Henry Tréziny fait le bilan de décennies de fouilles françaises sur le site, maintenant très bien connu, de Megara Hyblæa et souligne combien la mise en place d’un plan d’urbanisme dès la fin du VIIIe siècle résulte d’une démarche cohérente des premiers colons. Cette organisation urbaine intentionnelle, attestée à haute époque, est un élément de première importance dans la réflexion sur la colonisation archaïque, bien souvent mis en avant par les partisans de la conception classique. L’organisation urbaine et le processus de colonisation secondaire sont au cœur de l’étude que mène Flavia Frisone sur les « cités sœurs[9] » qui encadrent le détroit de Messine, Zancle et Rhégion. Tout en montrant comment ces deux fondations répondent à bien des égards au schéma classique de la colonisation, elle développe, cependant, une lecture plus nuancée des formes de l’expérience coloniale grecque, notamment en ce qui concerne le processus d’organisation territoriale des sites ou l’élaboration des identités.
Emanuele Greco s’intéresse, pour sa part, aux quatre cités achéennes de Grande Grèce ; Sybaris, Crotone, Métaponte et Poseidonia.
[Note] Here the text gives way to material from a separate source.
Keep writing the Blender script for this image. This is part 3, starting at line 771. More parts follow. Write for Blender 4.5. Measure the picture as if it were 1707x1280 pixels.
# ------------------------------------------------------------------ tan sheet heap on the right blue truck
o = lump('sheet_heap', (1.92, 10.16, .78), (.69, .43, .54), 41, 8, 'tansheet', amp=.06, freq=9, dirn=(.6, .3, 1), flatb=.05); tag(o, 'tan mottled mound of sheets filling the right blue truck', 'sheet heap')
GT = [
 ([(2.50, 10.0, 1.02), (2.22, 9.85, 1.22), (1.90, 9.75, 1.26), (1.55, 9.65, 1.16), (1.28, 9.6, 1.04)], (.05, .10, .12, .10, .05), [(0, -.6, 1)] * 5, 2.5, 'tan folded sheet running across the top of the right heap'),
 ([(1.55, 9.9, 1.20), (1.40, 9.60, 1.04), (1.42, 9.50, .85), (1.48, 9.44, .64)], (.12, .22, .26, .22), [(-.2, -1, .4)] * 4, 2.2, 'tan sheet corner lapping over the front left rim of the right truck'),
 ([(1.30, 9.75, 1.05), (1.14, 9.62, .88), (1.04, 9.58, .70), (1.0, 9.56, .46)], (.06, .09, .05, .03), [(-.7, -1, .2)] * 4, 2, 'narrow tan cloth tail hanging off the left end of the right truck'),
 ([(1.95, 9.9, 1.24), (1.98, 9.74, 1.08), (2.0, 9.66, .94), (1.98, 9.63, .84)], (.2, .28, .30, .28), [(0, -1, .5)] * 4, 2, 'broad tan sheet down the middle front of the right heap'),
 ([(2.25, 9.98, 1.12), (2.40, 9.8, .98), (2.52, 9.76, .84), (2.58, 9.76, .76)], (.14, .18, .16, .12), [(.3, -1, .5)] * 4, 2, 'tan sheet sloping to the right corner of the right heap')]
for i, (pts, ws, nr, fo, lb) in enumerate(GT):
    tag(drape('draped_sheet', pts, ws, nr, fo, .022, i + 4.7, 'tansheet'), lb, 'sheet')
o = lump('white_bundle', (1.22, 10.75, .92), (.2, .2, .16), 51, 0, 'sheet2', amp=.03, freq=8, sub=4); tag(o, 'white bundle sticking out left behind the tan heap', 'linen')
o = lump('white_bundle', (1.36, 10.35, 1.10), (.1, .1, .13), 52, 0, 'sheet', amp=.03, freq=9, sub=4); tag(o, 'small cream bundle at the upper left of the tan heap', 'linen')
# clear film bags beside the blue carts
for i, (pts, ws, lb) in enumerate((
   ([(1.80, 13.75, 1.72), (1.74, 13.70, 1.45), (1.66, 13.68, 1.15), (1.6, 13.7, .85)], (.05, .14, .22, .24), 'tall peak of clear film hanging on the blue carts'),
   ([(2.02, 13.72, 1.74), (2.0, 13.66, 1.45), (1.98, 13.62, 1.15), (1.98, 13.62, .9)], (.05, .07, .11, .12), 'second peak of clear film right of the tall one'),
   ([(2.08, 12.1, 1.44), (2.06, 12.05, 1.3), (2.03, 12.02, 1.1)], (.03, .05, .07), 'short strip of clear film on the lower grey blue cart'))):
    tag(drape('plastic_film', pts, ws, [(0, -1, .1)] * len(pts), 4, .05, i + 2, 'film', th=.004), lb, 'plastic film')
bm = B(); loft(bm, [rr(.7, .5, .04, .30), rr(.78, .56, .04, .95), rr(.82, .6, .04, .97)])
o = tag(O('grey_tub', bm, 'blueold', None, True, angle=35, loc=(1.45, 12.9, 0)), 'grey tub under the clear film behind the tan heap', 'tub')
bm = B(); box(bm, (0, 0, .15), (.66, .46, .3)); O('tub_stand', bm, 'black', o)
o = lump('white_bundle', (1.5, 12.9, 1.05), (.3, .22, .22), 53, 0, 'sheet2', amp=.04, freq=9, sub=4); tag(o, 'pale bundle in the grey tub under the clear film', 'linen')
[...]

Après un examen rigoureux des trames urbaines des différents sites, il met en évidence le fait que ces cités étaient toutes dotées d’un sanctuaire extra-urbain consacré à Héra. Prenant appui sur les similitudes de ces sanctuaires et leur positionnement, en bordure de chôra, E. Greco en conclut qu’ils font partie des éléments permettant l’affirmation et l’identification de ces communautés au sein d’une identité commune, achéenne.
La Grande Grèce demeure au centre du propos de Douwe Yntema, mais celui-ci se concentre sur la présence de migrants grecs en territoire indigène dans le premier VIIe siècle. À travers l’étude de quatre sites, Métaponte, la péninsule de Salento, L’Incoronata et Siris‑Policoro, D. Yntema tâche de déconstruire la vision classique du peuplement grec envisagé seulement à partir des fondations réussies et pérennes. Ce faisant, il montre que le développement des premiers établissements est un processus graduel et que seuls quatre des nombreux établissements initiaux de la région deviennent finalement des cités. Il propose un modèle de développement en trois étapes : une première phase où la présence grecque se réduit à quelques marchands, pionniers et pillards ; une deuxième phase où les interactions et le commerce avec les non-Grecs deviennent régulés et institutionnalisés ; enfin, une troisième phase où la naissance de cités permet aux Grecs de revendiquer une emprise territoriale importante.
Dans la dernière contribution, Gert‑Jan Burgers and Jan Paul Crielaard poursuivent une perspective analogue à travers un exemple qu’ils connaissent bien et qu’ils fouillent depuis plusieurs années, le site de l’Amastuola dans la région de Tarente. Interrogeant le rapport de l’archéologie à l’ethnicité, ils insistent sur la nécessité d’envisager la colonisation comme un processus graduel et dressent le portrait d’un site où Grecs et Indigènes font partie d’un ensemble complexe aux frontières poreuses, à rebours de l’opposition canonique, maintenant datée entre deux ensembles purs et bien délimités. Enfin, la conclusion est confiée à Giovanni Guzzo et Michel Gras qui, dans leurs observations finales, enrichissent les points saillants du débat de profondes réflexions épistémologiques sur le rapport entre Histoire et Archéologie, les changements de paradigme, ou l’évolution inévitable des concepts et les effets de mode qu’ils suscitent. Loin de clore définitivement la discussion, cet ouvrage, par sa richesse et sa diversité, marque cependant une étape importante dans la prise en compte réciproque des différentes conceptions du phénomène colonial grec. À ce titre, le pari initial des éditeurs est tout à fait réussi.
Mickael Bouali
[1] Conceptualising early Colonisation, L. Donellan, V. Nizzo, G.-J. Burgers éds., Bruxelles 2016, p. 13.
[2] Ibid, p. 9.
[3] Ibid, p. 10.
[4] Contexts of early colonization, L. Donellan, V. Nizzo, G.-J. Burgers éds., Rome 2016.
[5] Pour des raisons de commodité et parce qu’il figure dans l’intitulé du colloque, c’est ici le terme colonisation qui est retenu, sans préjuger du bien‑fondé des contributions dont il sera question par la suite.
[6] Conceptualising early Colonisation, op. cit., p. 21.
[7] Ibid, p. 24. « I see no ancient justification for the language of colonisation and every reason for treating no Ionian migration as colonization but so‑called “Archaic colonization” as migration ».
[8] P. Horden, N. Purcell, The Corrupting Sea : A Study Of Mediterranean History, Oxford 2000 et The Cambridge Economic History of Graeco‑Roman World, I. Morris, W. Scheidel, R. Saller éds., Cambridge 2007.
[9] Conceptualising early Colonisation, op. cit., p. 177.